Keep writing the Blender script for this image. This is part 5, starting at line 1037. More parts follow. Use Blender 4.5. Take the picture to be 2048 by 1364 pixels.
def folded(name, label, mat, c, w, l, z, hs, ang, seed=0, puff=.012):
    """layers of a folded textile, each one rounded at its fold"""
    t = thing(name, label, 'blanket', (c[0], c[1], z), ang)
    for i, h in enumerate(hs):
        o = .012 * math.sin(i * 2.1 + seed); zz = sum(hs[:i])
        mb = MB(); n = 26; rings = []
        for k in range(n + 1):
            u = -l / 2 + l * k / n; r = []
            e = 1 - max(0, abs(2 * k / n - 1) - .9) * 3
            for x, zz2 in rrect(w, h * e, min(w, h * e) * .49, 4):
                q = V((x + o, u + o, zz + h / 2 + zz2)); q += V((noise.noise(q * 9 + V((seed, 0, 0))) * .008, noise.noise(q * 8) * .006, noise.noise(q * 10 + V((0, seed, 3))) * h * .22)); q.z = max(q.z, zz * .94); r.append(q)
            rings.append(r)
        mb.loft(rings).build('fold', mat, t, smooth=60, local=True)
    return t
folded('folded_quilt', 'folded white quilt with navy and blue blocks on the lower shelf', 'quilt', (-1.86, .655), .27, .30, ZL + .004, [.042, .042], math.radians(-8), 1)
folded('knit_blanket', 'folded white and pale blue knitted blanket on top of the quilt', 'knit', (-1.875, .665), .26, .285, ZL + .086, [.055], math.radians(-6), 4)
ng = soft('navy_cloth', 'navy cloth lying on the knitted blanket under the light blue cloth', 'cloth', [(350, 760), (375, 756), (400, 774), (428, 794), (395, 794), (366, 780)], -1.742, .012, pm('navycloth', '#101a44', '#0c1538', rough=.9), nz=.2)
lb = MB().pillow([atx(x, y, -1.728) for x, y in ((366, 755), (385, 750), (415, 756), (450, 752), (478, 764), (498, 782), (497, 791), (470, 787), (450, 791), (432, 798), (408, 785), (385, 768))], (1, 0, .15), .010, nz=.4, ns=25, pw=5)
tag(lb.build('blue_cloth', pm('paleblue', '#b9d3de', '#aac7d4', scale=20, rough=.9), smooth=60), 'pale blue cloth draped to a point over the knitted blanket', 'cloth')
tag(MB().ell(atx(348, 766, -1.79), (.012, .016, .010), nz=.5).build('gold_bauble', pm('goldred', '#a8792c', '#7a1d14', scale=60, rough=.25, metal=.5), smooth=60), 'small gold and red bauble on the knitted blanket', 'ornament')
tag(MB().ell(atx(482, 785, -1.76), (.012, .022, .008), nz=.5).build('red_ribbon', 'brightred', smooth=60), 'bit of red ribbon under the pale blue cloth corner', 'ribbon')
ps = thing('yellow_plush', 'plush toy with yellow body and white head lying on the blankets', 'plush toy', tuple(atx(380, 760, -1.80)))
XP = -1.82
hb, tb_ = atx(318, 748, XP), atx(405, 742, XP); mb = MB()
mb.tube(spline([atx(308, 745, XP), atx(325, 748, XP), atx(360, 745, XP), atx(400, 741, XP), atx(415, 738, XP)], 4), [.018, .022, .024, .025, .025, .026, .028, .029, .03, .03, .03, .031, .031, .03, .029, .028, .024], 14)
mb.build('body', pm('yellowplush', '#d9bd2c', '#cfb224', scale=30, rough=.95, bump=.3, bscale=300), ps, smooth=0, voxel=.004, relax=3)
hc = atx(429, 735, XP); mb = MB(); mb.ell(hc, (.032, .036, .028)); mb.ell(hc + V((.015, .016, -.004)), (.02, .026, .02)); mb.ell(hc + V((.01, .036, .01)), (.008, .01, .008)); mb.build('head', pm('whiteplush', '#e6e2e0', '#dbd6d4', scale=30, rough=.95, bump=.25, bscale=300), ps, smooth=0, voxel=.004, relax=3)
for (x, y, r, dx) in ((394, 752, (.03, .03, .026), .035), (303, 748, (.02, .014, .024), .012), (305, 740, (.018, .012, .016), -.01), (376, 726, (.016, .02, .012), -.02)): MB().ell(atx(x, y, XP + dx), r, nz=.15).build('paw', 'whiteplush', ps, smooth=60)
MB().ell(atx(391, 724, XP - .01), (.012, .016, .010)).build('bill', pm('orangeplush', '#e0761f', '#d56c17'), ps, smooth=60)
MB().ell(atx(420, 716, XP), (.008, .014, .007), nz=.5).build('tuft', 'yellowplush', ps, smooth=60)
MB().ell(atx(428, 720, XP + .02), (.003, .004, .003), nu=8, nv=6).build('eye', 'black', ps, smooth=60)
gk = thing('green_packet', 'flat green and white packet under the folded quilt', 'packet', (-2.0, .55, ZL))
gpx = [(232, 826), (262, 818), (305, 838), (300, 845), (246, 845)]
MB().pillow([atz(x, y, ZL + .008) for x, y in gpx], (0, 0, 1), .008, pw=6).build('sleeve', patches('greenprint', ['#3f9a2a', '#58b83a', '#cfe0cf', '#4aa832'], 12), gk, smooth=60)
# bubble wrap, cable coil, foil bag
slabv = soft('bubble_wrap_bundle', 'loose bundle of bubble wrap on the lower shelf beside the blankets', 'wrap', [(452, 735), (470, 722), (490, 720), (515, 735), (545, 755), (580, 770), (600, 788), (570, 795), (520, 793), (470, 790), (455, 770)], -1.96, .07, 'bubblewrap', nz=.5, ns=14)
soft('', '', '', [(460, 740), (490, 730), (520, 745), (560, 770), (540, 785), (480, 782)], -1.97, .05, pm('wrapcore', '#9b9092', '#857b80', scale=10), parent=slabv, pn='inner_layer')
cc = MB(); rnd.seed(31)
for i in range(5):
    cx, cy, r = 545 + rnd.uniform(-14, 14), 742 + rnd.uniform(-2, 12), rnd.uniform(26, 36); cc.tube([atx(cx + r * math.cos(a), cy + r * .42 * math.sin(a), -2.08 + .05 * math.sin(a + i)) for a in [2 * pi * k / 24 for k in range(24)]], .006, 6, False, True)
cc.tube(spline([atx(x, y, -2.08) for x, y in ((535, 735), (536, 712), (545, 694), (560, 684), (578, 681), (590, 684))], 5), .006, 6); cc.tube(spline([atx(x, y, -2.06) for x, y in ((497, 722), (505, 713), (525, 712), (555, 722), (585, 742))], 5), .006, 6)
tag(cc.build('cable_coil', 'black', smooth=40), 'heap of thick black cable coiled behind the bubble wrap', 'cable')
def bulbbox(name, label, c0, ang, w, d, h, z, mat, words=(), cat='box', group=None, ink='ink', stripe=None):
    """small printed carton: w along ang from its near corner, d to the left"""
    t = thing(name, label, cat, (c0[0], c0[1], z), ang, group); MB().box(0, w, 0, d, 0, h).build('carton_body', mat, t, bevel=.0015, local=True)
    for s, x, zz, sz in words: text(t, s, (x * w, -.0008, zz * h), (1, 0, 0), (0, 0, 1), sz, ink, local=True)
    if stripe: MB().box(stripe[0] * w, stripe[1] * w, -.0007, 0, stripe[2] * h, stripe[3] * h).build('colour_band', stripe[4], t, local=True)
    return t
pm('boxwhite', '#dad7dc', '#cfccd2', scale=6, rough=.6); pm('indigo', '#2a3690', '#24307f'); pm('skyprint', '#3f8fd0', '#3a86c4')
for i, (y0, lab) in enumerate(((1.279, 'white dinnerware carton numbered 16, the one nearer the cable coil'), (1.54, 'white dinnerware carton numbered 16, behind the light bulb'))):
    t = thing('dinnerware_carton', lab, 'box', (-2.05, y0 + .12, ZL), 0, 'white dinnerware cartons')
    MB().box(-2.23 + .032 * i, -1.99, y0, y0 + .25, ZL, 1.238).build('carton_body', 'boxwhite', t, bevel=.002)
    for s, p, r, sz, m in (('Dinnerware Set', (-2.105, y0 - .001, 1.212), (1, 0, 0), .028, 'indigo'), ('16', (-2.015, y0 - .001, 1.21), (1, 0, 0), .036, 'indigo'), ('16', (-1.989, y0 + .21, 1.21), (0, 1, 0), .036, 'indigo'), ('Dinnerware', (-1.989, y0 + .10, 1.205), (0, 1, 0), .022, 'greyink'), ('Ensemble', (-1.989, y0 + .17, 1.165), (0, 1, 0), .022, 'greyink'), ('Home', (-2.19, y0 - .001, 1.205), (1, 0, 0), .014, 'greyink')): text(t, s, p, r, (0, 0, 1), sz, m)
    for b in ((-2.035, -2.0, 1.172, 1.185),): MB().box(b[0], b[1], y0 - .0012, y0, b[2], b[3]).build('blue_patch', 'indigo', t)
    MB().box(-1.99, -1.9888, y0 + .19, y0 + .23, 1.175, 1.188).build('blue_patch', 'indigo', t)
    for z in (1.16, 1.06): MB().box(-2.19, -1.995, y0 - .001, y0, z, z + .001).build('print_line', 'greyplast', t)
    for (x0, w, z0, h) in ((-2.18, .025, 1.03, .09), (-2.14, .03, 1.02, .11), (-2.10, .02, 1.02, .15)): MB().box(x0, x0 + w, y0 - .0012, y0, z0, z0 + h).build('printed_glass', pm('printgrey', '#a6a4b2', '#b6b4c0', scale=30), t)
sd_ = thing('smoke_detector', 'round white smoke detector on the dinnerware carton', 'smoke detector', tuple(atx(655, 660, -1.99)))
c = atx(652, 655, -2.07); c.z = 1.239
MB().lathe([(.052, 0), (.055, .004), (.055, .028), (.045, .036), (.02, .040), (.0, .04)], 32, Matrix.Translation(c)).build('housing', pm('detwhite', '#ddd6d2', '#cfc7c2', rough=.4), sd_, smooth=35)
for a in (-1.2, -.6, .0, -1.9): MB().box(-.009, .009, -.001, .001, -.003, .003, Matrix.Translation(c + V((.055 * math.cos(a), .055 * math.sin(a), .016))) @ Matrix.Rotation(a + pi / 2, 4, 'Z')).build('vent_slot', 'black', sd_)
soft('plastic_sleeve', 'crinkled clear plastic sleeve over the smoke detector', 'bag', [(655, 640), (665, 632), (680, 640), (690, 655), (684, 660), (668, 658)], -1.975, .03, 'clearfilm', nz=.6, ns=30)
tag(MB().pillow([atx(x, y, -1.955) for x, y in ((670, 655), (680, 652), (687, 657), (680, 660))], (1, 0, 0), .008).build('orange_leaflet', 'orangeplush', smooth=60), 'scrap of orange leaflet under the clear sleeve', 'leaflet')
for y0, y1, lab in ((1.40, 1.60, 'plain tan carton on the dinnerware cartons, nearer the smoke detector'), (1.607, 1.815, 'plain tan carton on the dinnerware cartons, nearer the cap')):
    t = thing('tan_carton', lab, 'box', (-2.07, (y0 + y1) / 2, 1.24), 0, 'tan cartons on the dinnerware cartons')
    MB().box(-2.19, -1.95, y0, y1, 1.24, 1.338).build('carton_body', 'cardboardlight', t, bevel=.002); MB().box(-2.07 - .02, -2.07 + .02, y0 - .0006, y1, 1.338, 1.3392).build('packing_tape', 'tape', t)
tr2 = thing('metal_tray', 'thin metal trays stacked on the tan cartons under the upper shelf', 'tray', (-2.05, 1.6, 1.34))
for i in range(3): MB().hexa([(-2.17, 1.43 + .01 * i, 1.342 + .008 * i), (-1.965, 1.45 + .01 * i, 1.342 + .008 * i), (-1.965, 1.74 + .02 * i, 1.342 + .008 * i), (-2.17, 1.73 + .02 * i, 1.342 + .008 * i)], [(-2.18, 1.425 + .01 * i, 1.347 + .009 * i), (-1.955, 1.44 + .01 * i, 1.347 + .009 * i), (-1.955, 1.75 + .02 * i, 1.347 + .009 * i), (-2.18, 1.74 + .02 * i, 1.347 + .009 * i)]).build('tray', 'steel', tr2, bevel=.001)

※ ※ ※

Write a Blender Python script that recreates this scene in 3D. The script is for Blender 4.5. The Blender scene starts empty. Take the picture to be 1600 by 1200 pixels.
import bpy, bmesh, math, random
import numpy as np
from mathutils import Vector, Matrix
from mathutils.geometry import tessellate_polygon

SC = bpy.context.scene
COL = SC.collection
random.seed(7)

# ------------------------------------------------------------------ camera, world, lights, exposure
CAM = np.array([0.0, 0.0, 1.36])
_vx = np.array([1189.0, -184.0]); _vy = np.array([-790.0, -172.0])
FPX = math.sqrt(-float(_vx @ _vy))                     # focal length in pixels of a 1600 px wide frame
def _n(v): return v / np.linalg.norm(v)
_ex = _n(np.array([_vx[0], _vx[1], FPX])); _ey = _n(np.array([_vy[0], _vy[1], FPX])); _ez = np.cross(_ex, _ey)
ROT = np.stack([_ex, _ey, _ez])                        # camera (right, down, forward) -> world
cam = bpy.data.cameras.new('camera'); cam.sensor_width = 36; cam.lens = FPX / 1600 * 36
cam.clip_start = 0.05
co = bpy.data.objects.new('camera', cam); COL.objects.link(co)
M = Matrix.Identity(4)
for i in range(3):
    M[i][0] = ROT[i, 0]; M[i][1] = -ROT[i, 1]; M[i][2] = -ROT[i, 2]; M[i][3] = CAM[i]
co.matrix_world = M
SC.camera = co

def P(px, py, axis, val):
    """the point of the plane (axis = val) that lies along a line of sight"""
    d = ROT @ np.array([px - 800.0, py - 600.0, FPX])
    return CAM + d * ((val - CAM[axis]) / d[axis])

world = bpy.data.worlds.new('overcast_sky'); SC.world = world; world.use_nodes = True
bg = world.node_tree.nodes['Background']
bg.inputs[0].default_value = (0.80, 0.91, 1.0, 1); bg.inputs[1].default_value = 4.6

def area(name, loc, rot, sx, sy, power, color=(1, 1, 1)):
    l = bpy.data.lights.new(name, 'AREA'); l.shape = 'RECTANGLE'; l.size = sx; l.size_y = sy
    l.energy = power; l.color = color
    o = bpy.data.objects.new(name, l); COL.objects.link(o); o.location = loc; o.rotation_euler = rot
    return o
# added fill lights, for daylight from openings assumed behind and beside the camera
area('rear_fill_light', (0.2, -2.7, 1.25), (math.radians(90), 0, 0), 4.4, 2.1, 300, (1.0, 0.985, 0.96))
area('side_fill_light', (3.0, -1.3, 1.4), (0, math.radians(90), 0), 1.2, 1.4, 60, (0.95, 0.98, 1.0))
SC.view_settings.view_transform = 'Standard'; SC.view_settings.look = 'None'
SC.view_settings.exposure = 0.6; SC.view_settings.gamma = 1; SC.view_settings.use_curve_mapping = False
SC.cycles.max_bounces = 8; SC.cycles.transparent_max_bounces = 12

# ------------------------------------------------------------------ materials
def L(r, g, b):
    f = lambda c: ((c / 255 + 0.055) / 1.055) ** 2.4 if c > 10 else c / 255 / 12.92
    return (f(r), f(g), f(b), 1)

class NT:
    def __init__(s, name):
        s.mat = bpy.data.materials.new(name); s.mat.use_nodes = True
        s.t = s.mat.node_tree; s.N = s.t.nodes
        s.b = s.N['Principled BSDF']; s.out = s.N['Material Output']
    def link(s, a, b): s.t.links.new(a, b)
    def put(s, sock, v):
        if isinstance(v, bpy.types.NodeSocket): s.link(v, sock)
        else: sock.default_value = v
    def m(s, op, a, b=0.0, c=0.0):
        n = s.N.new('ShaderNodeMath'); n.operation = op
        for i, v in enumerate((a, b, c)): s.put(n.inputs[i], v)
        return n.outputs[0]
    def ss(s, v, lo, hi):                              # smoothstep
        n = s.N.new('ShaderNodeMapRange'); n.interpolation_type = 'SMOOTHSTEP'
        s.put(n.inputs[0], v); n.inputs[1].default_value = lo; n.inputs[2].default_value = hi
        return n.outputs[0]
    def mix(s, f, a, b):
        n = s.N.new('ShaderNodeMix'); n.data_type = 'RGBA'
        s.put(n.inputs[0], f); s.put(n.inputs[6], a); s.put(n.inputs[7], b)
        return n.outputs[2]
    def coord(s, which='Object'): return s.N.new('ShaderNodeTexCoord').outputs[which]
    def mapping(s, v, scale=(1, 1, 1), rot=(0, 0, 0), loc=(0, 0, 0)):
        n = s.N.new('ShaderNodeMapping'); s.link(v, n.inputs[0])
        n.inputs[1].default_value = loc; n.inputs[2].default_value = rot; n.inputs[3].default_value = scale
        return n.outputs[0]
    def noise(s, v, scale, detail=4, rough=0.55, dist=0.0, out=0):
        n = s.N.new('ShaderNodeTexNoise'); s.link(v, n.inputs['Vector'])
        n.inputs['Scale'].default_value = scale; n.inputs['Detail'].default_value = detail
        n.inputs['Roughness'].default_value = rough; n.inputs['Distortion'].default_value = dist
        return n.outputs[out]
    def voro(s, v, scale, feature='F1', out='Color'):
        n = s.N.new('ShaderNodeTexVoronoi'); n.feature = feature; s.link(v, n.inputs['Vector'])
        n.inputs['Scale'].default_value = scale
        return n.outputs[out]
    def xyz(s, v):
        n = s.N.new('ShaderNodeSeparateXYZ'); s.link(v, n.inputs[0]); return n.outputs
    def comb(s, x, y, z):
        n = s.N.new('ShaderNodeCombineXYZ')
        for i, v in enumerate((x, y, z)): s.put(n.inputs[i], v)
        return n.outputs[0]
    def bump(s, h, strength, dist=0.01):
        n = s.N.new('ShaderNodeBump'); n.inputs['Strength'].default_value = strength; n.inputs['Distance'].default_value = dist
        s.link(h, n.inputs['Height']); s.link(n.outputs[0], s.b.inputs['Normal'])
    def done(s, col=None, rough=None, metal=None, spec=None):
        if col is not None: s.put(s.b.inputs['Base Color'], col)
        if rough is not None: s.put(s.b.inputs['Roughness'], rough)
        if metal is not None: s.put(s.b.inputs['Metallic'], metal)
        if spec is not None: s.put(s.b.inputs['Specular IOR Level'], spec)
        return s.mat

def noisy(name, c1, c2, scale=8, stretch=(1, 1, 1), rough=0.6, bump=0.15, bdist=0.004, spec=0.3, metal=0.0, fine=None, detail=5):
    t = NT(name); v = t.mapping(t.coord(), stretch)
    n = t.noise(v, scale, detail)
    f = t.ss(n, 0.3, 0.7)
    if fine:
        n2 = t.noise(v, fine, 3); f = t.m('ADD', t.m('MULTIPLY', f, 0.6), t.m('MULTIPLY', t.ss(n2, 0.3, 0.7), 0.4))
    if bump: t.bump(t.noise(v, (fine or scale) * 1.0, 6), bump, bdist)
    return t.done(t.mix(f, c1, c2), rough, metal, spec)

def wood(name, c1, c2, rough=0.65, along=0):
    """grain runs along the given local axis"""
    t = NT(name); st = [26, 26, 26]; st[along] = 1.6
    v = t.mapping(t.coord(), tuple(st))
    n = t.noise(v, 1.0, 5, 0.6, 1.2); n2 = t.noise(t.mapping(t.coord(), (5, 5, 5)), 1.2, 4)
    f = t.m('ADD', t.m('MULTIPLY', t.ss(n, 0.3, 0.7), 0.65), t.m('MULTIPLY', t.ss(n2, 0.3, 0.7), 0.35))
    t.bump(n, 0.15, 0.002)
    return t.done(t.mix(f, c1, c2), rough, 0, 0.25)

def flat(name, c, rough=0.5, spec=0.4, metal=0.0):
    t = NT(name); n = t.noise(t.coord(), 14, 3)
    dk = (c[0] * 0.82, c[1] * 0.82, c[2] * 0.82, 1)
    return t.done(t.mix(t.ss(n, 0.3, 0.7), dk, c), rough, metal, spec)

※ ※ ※

Lines containing the string "Take" are to be selected and copied.

**Completed exercise**
Keep writing the Blender script for this image. This is part 5, starting at line 1037. More parts follow. Use Blender 4.5. Take the picture to be 2048 by 1364 pixels.
Write a Blender Python script that recreates this scene in 3D. The script is for Blender 4.5. The Blender scene starts empty. Take the picture to be 1600 by 1200 pixels.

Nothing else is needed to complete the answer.